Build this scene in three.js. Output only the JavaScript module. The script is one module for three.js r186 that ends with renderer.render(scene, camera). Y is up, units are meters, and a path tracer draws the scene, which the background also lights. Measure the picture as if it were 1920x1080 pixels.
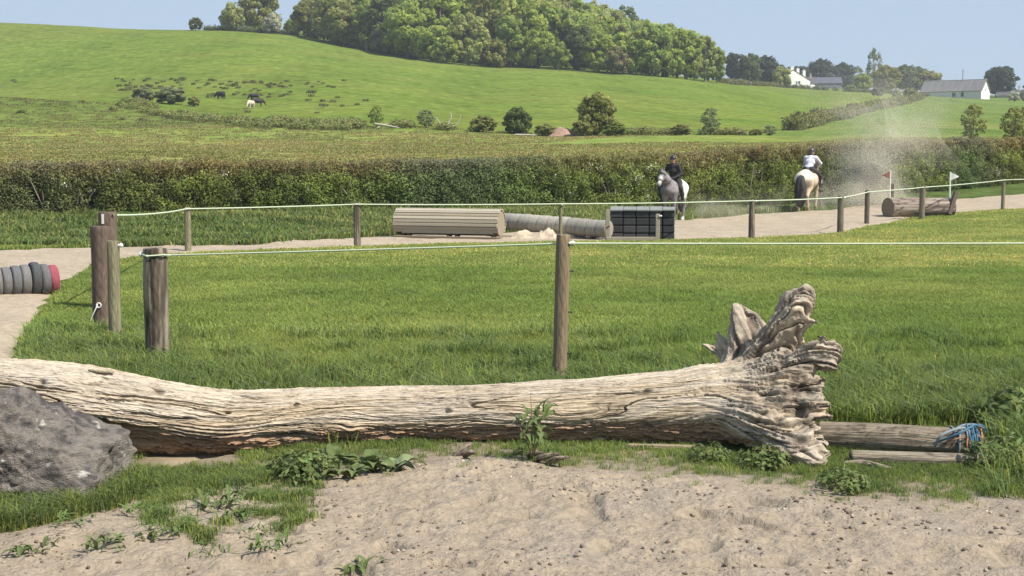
import * as THREE from 'three';
import { mergeGeometries, mergeVertices } from 'three/addons/utils/BufferGeometryUtils.js';
import { MarchingCubes } from 'three/addons/objects/MarchingCubes.js';
import { RoundedBoxGeometry } from 'three/addons/geometries/RoundedBoxGeometry.js';
import { ImprovedNoise } from 'three/addons/math/ImprovedNoise.js';

// ---------------------------------------------------------------- camera, sky, sun, exposure
const F = 2600, EYE = 2.2, PITCH = Math.atan((540 - 295) / F);          // focal length in pixels of a 1920 x 1080 frame
const scene = new THREE.Scene();
const camera = new THREE.PerspectiveCamera(2 * Math.atan(540 / F) * 180 / Math.PI, 1920 / 1080, 0.1, 9000);
camera.position.set(0, EYE, 0);
camera.rotation.x = -PITCH;
const SUN = new THREE.Vector3(0.54, 0.77, 0.34).normalize();
const sun = new THREE.DirectionalLight(new THREE.Color(1.0, 0.94, 0.84), 4.4);
sun.position.set(SUN.x * 200, SUN.y * 200, SUN.z * 200 - 40);
sun.target.position.set(0, 0, -40);
sun.castShadow = true; sun.shadow.radius = 1.2; sun.shadow.mapSize.set(4096, 4096);
Object.assign(sun.shadow.camera, { left: -80, right: 80, top: 80, bottom: -80, near: 1, far: 500 });
scene.add(sun, sun.target);
{ // clear late-spring sky: pale at the horizon, deeper blue overhead, a soft brightening round the sun
  const W = 512, H = 256, d = new Float32Array(W * H * 4);
  const hor = [0.50, 0.63, 0.79], mid = [0.40, 0.55, 0.77], zen = [0.25, 0.39, 0.64], low = [0.30, 0.34, 0.24];
  const L = (a, b, t) => a + (b - a) * t, S = (t) => { t = Math.min(1, Math.max(0, t)); return t * t * (3 - 2 * t); };
  for (let j = 0; j < H; j++) for (let i = 0; i < W; i++) {
    const el = ((j + 0.5) / H - 0.5) * Math.PI, az = ((i + 0.5) / W - 0.5) * 2 * Math.PI, y = Math.sin(el);
    const x = Math.cos(el) * Math.cos(az), z = Math.cos(el) * Math.sin(az), c = Math.max(0, x * SUN.x + y * SUN.y + z * SUN.z);
    const g = 0.16 * Math.pow(c, 6) + 0.25 * Math.pow(c, 60), o = (j * W + i) * 4;
    for (let k = 0; k < 3; k++) {
      const up = L(L(hor[k], mid[k], S(y / 0.45)), zen[k], S((y - 0.25) / 0.75));
      d[o + k] = L(low[k], up, S((y + 0.03) / 0.03)) * 0.63 + (y > 0 ? g : 0);
    }
    d[o + 3] = 1;
  }
  const t = new THREE.DataTexture(d, W, H, THREE.RGBAFormat, THREE.FloatType);
  t.mapping = THREE.EquirectangularReflectionMapping; t.magFilter = t.minFilter = THREE.LinearFilter; t.needsUpdate = true;
  scene.background = t; scene.environment = t;
}
const renderer = new THREE.WebGLRenderer({ antialias: true });
renderer.toneMapping = THREE.LinearToneMapping;
renderer.toneMappingExposure = 1.6;
renderer.shadowMap.enabled = true;
scene.fog = new THREE.FogExp2(rgb0(0.88, 0.94, 1.0), 0.00032);                 // the faint haze that lifts the far wood
function rgb0(r, g, b) { return new THREE.Color().setRGB(r, g, b); }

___

Pick out the lines containing the string "background" and show them.

## Written reply
Build this scene in three.js. Output only the JavaScript module. The script is one module for three.js r186 that ends with renderer.render(scene, camera). Y is up, units are meters, and a path tracer draws the scene, which the background also lights. Measure the picture as if it were 1920x1080 pixels.
  scene.background = t; scene.environment = t;